After the closing of the Robert Schoelkopf Gallery, Andrew joined Christie’s auction house as a Specialist in American Paintings and became Senior Vice President and Director of the American Paintings Department in 1995, leading several of the firm’s most successful auctions and private sales in the genre. Andrew managed the 1998 auction of American Paintings, Drawings and Sculpture from the Estate of Thomas Mellon Evans, which sold nearly $50,000,000. Mr. Schoelkopf subsequently held a number of senior positions with Christie’s as Director of Business Development for North and South America and in his final post with the firm as President of Christie’s Internet Auction business in 1999. Mr. Schoelkopf was a member of Christie’s Business Development, Management, and Operating Committees.
Menconi + Schoelkopf opened its doors in April of 2001 and is a leading gallery in the field. The firm specializes in American paintings, drawings, and sculpture of the nineteenth-, and early twentieth-centuries with significant focus on the work of the American modernists.
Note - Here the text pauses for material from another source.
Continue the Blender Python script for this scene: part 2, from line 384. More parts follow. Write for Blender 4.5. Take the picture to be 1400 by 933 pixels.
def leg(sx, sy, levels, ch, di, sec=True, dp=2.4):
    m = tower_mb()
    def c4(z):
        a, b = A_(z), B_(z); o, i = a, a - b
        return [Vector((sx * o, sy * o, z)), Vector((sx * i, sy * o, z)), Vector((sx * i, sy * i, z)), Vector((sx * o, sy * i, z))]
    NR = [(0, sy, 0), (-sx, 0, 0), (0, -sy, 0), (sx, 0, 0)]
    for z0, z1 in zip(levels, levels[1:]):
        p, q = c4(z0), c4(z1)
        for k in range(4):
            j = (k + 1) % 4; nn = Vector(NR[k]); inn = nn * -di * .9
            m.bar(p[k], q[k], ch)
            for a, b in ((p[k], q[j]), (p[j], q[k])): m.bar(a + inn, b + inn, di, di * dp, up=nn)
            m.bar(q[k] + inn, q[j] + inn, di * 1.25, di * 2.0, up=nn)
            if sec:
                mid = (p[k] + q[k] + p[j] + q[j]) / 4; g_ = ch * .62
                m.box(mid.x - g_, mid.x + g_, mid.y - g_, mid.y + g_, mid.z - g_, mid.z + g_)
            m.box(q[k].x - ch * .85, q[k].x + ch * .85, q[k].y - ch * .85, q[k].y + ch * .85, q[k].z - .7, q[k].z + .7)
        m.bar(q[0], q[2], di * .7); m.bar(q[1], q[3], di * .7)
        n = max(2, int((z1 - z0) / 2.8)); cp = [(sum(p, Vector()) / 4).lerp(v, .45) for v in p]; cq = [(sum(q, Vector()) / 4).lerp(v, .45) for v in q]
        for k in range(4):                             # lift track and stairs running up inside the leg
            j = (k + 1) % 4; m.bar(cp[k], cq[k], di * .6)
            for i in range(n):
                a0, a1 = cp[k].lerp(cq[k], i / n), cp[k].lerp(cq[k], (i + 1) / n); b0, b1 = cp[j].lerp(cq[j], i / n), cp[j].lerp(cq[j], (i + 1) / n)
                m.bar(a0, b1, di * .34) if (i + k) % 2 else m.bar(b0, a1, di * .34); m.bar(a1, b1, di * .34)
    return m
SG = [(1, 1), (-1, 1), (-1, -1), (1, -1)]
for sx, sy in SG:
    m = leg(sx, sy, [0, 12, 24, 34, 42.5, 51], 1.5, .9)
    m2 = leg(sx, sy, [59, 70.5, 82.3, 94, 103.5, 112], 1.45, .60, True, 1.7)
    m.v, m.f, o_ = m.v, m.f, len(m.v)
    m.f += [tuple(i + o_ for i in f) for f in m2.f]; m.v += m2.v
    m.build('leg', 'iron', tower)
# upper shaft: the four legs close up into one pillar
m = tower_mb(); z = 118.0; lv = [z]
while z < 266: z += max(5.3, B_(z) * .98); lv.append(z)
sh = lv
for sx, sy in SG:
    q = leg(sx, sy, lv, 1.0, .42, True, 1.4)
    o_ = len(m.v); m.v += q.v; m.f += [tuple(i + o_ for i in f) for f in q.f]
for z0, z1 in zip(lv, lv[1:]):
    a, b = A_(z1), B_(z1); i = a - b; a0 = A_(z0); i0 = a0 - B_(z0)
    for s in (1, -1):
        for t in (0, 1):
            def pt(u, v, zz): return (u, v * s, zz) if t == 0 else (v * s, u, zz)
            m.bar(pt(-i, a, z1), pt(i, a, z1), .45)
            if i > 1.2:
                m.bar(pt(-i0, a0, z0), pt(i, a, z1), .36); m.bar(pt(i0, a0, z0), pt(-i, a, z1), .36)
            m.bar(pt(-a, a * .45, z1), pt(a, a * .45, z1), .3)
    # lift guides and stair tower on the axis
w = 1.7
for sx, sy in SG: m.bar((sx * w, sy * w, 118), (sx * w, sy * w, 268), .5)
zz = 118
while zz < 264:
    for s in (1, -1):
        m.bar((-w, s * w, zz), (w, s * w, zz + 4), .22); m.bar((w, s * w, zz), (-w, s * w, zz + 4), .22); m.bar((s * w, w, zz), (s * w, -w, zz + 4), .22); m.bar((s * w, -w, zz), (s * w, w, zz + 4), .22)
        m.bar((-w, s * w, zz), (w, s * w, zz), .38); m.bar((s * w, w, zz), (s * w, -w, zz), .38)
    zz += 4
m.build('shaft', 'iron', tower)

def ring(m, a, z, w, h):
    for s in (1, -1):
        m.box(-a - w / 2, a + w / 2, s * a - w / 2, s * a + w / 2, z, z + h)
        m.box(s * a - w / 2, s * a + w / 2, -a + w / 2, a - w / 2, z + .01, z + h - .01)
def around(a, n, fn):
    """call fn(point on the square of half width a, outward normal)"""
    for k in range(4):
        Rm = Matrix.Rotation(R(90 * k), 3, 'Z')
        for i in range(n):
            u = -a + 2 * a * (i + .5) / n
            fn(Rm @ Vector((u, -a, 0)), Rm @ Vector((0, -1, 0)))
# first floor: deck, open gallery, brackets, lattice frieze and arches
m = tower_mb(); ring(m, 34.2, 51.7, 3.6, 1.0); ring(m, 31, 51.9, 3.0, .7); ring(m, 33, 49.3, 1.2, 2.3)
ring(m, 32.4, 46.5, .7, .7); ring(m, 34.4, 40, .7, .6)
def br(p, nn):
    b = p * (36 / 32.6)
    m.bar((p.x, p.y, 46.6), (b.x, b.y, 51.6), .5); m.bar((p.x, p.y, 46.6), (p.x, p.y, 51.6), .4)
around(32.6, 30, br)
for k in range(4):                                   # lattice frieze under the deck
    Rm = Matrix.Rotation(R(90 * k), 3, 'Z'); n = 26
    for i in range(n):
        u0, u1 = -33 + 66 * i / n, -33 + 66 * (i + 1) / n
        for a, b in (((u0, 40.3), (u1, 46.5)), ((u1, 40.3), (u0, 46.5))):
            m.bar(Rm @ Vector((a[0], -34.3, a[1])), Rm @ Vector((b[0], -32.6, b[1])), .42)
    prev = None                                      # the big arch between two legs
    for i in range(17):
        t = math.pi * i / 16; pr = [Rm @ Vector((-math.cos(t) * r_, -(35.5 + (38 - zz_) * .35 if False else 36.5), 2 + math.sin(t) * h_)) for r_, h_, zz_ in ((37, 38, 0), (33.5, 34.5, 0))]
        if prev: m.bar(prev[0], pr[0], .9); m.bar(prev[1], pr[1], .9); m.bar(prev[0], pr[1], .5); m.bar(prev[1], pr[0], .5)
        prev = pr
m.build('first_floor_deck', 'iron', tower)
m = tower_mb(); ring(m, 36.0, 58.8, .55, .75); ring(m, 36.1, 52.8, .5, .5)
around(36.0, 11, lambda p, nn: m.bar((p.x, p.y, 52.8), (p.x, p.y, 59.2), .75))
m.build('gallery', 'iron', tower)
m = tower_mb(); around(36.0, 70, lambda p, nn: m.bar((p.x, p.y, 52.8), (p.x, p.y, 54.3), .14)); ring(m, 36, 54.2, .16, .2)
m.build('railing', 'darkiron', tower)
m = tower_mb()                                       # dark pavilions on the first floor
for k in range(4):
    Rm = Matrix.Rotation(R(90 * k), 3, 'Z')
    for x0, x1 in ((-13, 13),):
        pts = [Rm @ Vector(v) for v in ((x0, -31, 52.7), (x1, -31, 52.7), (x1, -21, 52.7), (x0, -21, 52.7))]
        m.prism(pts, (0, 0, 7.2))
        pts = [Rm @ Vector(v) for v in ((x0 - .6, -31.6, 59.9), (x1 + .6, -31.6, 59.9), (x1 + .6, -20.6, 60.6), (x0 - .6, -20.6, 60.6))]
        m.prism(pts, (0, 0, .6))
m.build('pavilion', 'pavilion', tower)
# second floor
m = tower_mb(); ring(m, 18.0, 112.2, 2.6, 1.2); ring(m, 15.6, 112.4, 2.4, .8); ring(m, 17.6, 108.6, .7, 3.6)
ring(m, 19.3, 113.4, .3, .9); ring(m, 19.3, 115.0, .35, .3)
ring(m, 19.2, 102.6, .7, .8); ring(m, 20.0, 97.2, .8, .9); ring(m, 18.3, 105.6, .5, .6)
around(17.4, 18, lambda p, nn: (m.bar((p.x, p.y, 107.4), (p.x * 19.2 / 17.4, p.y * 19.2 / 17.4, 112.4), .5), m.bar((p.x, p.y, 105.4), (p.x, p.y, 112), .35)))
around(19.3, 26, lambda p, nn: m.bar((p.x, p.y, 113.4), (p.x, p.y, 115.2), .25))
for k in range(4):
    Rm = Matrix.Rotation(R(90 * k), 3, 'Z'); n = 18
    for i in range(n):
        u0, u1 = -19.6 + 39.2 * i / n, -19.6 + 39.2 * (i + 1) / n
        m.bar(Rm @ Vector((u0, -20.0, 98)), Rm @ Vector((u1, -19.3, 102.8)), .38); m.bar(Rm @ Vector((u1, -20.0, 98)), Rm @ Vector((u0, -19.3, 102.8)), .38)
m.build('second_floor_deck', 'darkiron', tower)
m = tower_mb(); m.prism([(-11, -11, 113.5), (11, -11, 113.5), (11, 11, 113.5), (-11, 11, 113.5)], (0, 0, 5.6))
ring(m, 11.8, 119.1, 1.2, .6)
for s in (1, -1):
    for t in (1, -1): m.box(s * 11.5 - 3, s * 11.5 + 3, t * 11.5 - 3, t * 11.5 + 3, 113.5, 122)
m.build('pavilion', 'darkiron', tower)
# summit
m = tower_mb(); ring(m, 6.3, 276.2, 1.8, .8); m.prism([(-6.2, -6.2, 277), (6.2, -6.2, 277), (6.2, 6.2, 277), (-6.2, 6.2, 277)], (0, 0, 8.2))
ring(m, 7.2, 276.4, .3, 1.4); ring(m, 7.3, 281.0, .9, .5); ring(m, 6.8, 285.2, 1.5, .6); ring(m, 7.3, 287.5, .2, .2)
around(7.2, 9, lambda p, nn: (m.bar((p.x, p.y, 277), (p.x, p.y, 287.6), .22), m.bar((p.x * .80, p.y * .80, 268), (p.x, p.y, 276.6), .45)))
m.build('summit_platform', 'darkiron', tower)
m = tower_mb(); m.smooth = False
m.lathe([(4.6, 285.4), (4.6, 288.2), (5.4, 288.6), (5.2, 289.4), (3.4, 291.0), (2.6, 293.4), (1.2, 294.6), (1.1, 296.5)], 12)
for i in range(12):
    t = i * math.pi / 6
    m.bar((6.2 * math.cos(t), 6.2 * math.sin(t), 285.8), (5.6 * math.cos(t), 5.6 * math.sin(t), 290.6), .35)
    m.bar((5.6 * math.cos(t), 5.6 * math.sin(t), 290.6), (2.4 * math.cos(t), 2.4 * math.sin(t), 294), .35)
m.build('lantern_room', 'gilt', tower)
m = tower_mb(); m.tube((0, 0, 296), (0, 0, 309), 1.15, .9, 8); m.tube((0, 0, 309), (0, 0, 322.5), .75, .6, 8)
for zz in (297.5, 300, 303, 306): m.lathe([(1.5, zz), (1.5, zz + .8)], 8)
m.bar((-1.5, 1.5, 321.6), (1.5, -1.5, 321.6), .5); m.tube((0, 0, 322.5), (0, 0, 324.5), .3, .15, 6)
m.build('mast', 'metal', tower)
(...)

The gallery is committed to providing industry-leading advice and market information to the most active participants in the field of American art and is frequently asked to manage the most complicated deaccessioning projects for the nation’s leading museums and private collectors. The gallery is particularly proud of the important work it has completed for museums including the Museum of Fine Arts, Boston; The Metropolitan Museum of Art, New York; The Art Institute of Chicago; the Museum of Modern Art, New York, and many others.
Andrew holds a Bachelor’s degree from Denison University and a Masters of Business Administration from Fordham University Graduate School of Business. He is a past member of the Board of Directors of the Private Art Dealers Association of America, The Art Show Committee of the Art Dealers Association of America, the board of the ADAA Foundation, and the National Advisory Council of the Reynolda House Museum in Winston-Salem, North Carolina.
Andrew has served in many roles in the fine art industry and is the President of the Art Dealers Association of America. Andrew, his wife Grace, and their two children, Henry and William, live in Greenwich, Connecticut and Chatham, Massachusetts.